*** Data block

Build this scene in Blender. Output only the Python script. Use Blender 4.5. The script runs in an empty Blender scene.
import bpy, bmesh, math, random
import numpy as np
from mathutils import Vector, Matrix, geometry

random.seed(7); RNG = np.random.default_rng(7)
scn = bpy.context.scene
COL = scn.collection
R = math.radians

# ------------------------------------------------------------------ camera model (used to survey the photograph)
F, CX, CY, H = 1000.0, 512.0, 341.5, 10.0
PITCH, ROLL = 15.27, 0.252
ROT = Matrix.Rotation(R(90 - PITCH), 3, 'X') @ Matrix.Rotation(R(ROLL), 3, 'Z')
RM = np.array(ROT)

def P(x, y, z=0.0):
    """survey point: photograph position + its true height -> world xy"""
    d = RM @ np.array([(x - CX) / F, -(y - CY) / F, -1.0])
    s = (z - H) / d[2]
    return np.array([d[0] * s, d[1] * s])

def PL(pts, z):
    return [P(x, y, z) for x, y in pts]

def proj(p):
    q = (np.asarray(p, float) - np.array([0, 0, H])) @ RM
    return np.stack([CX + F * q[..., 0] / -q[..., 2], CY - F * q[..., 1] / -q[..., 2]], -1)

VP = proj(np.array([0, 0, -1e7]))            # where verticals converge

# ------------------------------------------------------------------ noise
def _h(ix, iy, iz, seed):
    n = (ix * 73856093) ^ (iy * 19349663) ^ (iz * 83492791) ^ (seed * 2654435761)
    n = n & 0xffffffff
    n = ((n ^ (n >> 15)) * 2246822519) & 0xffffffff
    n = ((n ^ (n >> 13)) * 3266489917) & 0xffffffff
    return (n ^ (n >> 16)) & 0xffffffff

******

**Given exercise:** Go through the listing and copy all of it exactly.

**Written answer:**
Build this scene in Blender. Output only the Python script. Use Blender 4.5. The script runs in an empty Blender scene.
import bpy, bmesh, math, random
import numpy as np
from mathutils import Vector, Matrix, geometry

random.seed(7); RNG = np.random.default_rng(7)
scn = bpy.context.scene
COL = scn.collection
R = math.radians

# ------------------------------------------------------------------ camera model (used to survey the photograph)
F, CX, CY, H = 1000.0, 512.0, 341.5, 10.0
PITCH, ROLL = 15.27, 0.252
ROT = Matrix.Rotation(R(90 - PITCH), 3, 'X') @ Matrix.Rotation(R(ROLL), 3, 'Z')
RM = np.array(ROT)

def P(x, y, z=0.0):
    """survey point: photograph position + its true height -> world xy"""
    d = RM @ np.array([(x - CX) / F, -(y - CY) / F, -1.0])
    s = (z - H) / d[2]
    return np.array([d[0] * s, d[1] * s])

def PL(pts, z):
    return [P(x, y, z) for x, y in pts]

def proj(p):
    q = (np.asarray(p, float) - np.array([0, 0, H])) @ RM
    return np.stack([CX + F * q[..., 0] / -q[..., 2], CY - F * q[..., 1] / -q[..., 2]], -1)

VP = proj(np.array([0, 0, -1e7]))            # where verticals converge

# ------------------------------------------------------------------ noise
def _h(ix, iy, iz, seed):
    n = (ix * 73856093) ^ (iy * 19349663) ^ (iz * 83492791) ^ (seed * 2654435761)
    n = n & 0xffffffff
    n = ((n ^ (n >> 15)) * 2246822519) & 0xffffffff
    n = ((n ^ (n >> 13)) * 3266489917) & 0xffffffff
    return (n ^ (n >> 16)) & 0xffffffff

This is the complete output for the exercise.